■ Exercise instructions ■
Write out the material again exactly, please, and omit the pictures.

###

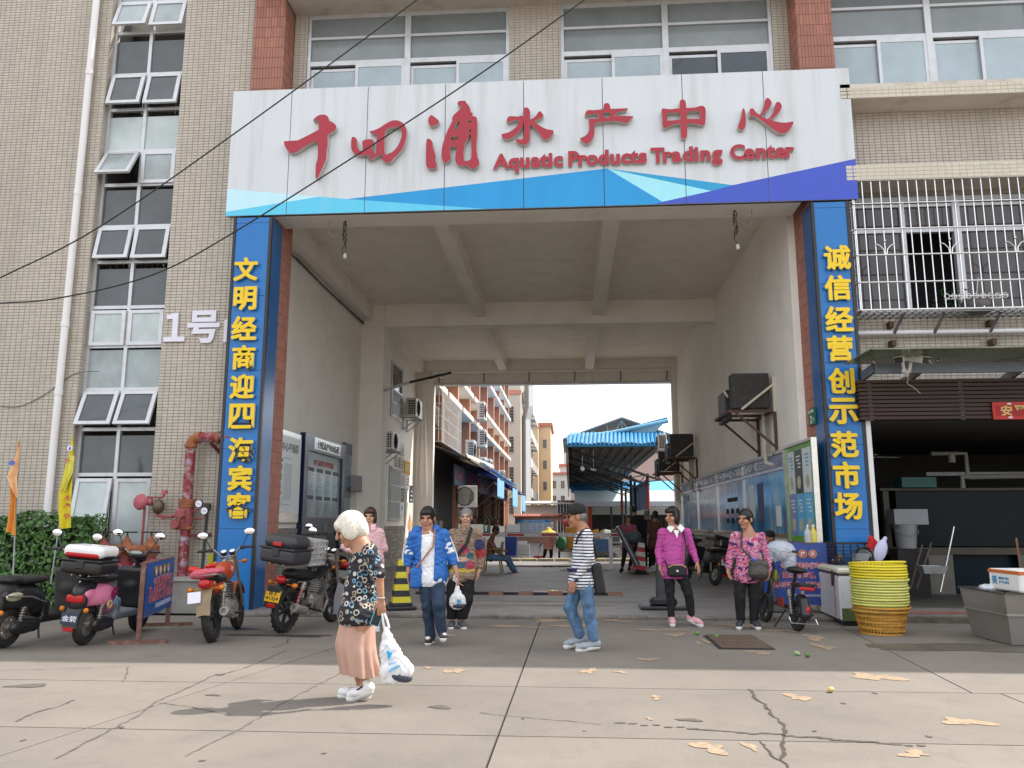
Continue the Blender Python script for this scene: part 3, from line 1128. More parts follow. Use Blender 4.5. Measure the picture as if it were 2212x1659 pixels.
# ================================================================ the big sign
def smooth_loop(pts,n=4):
 out = []
 k = len(pts)
 for i in range(k):
  p0,p1,p2,p3 = (np.array(pts[(i+d)%k],float) for d in (-1,0,1,2))
  for j in range(n):
   t = j/n
   a = .5*((2*p1)+(-p0+p2)*t+(2*p0-5*p1+4*p2-p3)*t*t+(-p0+3*p1-3*p2+p3)*t**3)
   out.append(tuple(a))
 return out
def cut_shape(loops,depth):
 """Extruded filled outline with holes, lying in XY, thickness `depth` about z = 0."""
 c = bpy.data.curves.new('outline','CURVE')
 c.dimensions = '2D'
 c.fill_mode = 'BOTH'
 c.extrude = depth/2
 for lp in loops:
  s = c.splines.new('POLY')
  s.points.add(len(lp)-1)
  for q,p in zip(s.points,lp):
   q.co = (p[0],p[1],0,1)
  s.use_cyclic_u = True
 o = bpy.data.objects.new('outline',c)
 COL.objects.link(o)
 me = bpy.data.meshes.new_from_object(o.evaluated_get(bpy.context.evaluated_depsgraph_get()))
 bpy.data.objects.remove(o)
 bpy.data.curves.remove(c)
 co = [tuple(v.co) for v in me.vertices]
 fs = [tuple(p.vertices) for p in me.polygons]
 bpy.data.meshes.remove(me)
 return co,fs
def front_side(me,m_front,m_side,n=(0,-1,0)):
 me.materials.clear()
 me.materials.append(m_front)
 me.materials.append(m_side)
 nv = Vector(n)
 for p in me.polygons:
  p.material_index = 0 if abs(p.normal.dot(nv))>.7 else 1
SY = 12.90
sign = thing('entrance_sign','wide white and blue sign board with red raised characters over the passage mouth','sign',(-.55,SY,6.66))
sxa,sxb,sza,szb = -5.90,4.80,6.66,9.0
mb = MB()
mb.box(sxa+.02,sxb-.02,SY+.03,SY+.12,sza+.01,szb-.01)
mb.build('backing',M_BLACKTRIM,sign)
edges = [sxa]+[AY(x,300,SY).x for x in (626,792,961,1131,1303,1477.5,1655)]+[sxb]
for a,b_ in zip(edges[:-1],edges[1:]):
 mb = MB()
 mb.box(a+.006,b_-.006,SY,SY+.03,sza,szb)
 mb.build('panel',M_WHITESIGN,sign)
M_CYAN = mat('sign_cyan',(.10,.55,.78),.35,var=.05,streak=True,dirt=(.25,.55,.68),dirt_amt=.3)
M_PALE = mat('sign_pale_cyan',(.33,.72,.82),.35,var=.05,streak=True)
M_PALE2 = mat('sign_ice_blue',(.50,.76,.86),.35,var=.05,streak=True)
M_AZURE = mat('sign_azure',(.010,.29,.64),.35,var=.07,scale=2,streak=True)
M_TEAL = mat('sign_teal',(.015,.31,.58),.35,var=.05)
M_VIO = mat('sign_violet_blue',(.045,.085,.50),.35,var=.06,streak=True)
M_VIO2 = mat('sign_violet_light',(.085,.14,.56),.35,var=.06)
ZB = sza
def onsign(l):
 return [(min(max(p.x,sxa),sxb),max(p.z,ZB)) for p in (AY(x,y,SY) for x,y in l)]
for l,m in (([(480,408),(689,425),(480,458)],M_PALE2),([(480,458),(689,425),(750,430),(1050,480),(480,490)],M_CYAN),
 ([(750,430),(1311,364),(1431,436),(1412,470),(1050,475)],M_AZURE),([(1311,364),(1536,412.6),(1431,436)],M_PALE),
 ([(1311,364),(1583,400),(1536,412.6)],M_TEAL),([(1431,436),(1536,412.6),(1583,400),(1880,342),(1880,450),(1412,470)],M_VIO)):
 pts = onsign(l)
 cl = []
 for p in pts:
  if not cl or (abs(p[0]-cl[-1][0])+abs(p[1]-cl[-1][1]))>1e-4:
   cl.append(p)
 mb = MB()
 for a,b_ in zip(edges[:-1],edges[1:]):  # cut along the panel joints
  def clip(poly,lim,keep):
   out = []
   for i in range(len(poly)):
    p,q = poly[i],poly[(i+1)%len(poly)]
    ip,iq = keep(p[0]),keep(q[0])
    if ip:
     out.append(p)
    if ip!=iq:
     t = (lim-p[0])/(q[0]-p[0])
     out.append((lim,p[1]+(q[1]-p[1])*t))
   return out
  pp = clip(cl,a+.006,lambda x:x>=a+.006)
  pp = clip(pp,b_-.006,lambda x:x<=b_-.006) if pp else pp
  if len(pp)>=3:
   mb.poly([(p[0],SY-.003,p[1]) for p in pp])
 mb.build('printed_band',m,sign)
ZK = 600/2212.0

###

■ Final result ■
Continue the Blender Python script for this scene: part 3, from line 1128. More parts follow. Use Blender 4.5. Measure the picture as if it were 2212x1659 pixels.
# ================================================================ the big sign
def smooth_loop(pts,n=4):
 out = []
 k = len(pts)
 for i in range(k):
  p0,p1,p2,p3 = (np.array(pts[(i+d)%k],float) for d in (-1,0,1,2))
  for j in range(n):
   t = j/n
   a = .5*((2*p1)+(-p0+p2)*t+(2*p0-5*p1+4*p2-p3)*t*t+(-p0+3*p1-3*p2+p3)*t**3)
   out.append(tuple(a))
 return out
def cut_shape(loops,depth):
 """Extruded filled outline with holes, lying in XY, thickness `depth` about z = 0."""
 c = bpy.data.curves.new('outline','CURVE')
 c.dimensions = '2D'
 c.fill_mode = 'BOTH'
 c.extrude = depth/2
 for lp in loops:
  s = c.splines.new('POLY')
  s.points.add(len(lp)-1)
  for q,p in zip(s.points,lp):
   q.co = (p[0],p[1],0,1)
  s.use_cyclic_u = True
 o = bpy.data.objects.new('outline',c)
 COL.objects.link(o)
 me = bpy.data.meshes.new_from_object(o.evaluated_get(bpy.context.evaluated_depsgraph_get()))
 bpy.data.objects.remove(o)
 bpy.data.curves.remove(c)
 co = [tuple(v.co) for v in me.vertices]
 fs = [tuple(p.vertices) for p in me.polygons]
 bpy.data.meshes.remove(me)
 return co,fs
def front_side(me,m_front,m_side,n=(0,-1,0)):
 me.materials.clear()
 me.materials.append(m_front)
 me.materials.append(m_side)
 nv = Vector(n)
 for p in me.polygons:
  p.material_index = 0 if abs(p.normal.dot(nv))>.7 else 1
SY = 12.90
sign = thing('entrance_sign','wide white and blue sign board with red raised characters over the passage mouth','sign',(-.55,SY,6.66))
sxa,sxb,sza,szb = -5.90,4.80,6.66,9.0
mb = MB()
mb.box(sxa+.02,sxb-.02,SY+.03,SY+.12,sza+.01,szb-.01)
mb.build('backing',M_BLACKTRIM,sign)
edges = [sxa]+[AY(x,300,SY).x for x in (626,792,961,1131,1303,1477.5,1655)]+[sxb]
for a,b_ in zip(edges[:-1],edges[1:]):
 mb = MB()
 mb.box(a+.006,b_-.006,SY,SY+.03,sza,szb)
 mb.build('panel',M_WHITESIGN,sign)
M_CYAN = mat('sign_cyan',(.10,.55,.78),.35,var=.05,streak=True,dirt=(.25,.55,.68),dirt_amt=.3)
M_PALE = mat('sign_pale_cyan',(.33,.72,.82),.35,var=.05,streak=True)
M_PALE2 = mat('sign_ice_blue',(.50,.76,.86),.35,var=.05,streak=True)
M_AZURE = mat('sign_azure',(.010,.29,.64),.35,var=.07,scale=2,streak=True)
M_TEAL = mat('sign_teal',(.015,.31,.58),.35,var=.05)
M_VIO = mat('sign_violet_blue',(.045,.085,.50),.35,var=.06,streak=True)
M_VIO2 = mat('sign_violet_light',(.085,.14,.56),.35,var=.06)
ZB = sza
def onsign(l):
 return [(min(max(p.x,sxa),sxb),max(p.z,ZB)) for p in (AY(x,y,SY) for x,y in l)]
for l,m in (([(480,408),(689,425),(480,458)],M_PALE2),([(480,458),(689,425),(750,430),(1050,480),(480,490)],M_CYAN),
 ([(750,430),(1311,364),(1431,436),(1412,470),(1050,475)],M_AZURE),([(1311,364),(1536,412.6),(1431,436)],M_PALE),
 ([(1311,364),(1583,400),(1536,412.6)],M_TEAL),([(1431,436),(1536,412.6),(1583,400),(1880,342),(1880,450),(1412,470)],M_VIO)):
 pts = onsign(l)
 cl = []
 for p in pts:
  if not cl or (abs(p[0]-cl[-1][0])+abs(p[1]-cl[-1][1]))>1e-4:
   cl.append(p)
 mb = MB()
 for a,b_ in zip(edges[:-1],edges[1:]):  # cut along the panel joints
  def clip(poly,lim,keep):
   out = []
   for i in range(len(poly)):
    p,q = poly[i],poly[(i+1)%len(poly)]
    ip,iq = keep(p[0]),keep(q[0])
    if ip:
     out.append(p)
    if ip!=iq:
     t = (lim-p[0])/(q[0]-p[0])
     out.append((lim,p[1]+(q[1]-p[1])*t))
   return out
  pp = clip(cl,a+.006,lambda x:x>=a+.006)
  pp = clip(pp,b_-.006,lambda x:x<=b_-.006) if pp else pp
  if len(pp)>=3:
   mb.poly([(p[0],SY-.003,p[1]) for p in pp])
 mb.build('printed_band',m,sign)
ZK = 600/2212.0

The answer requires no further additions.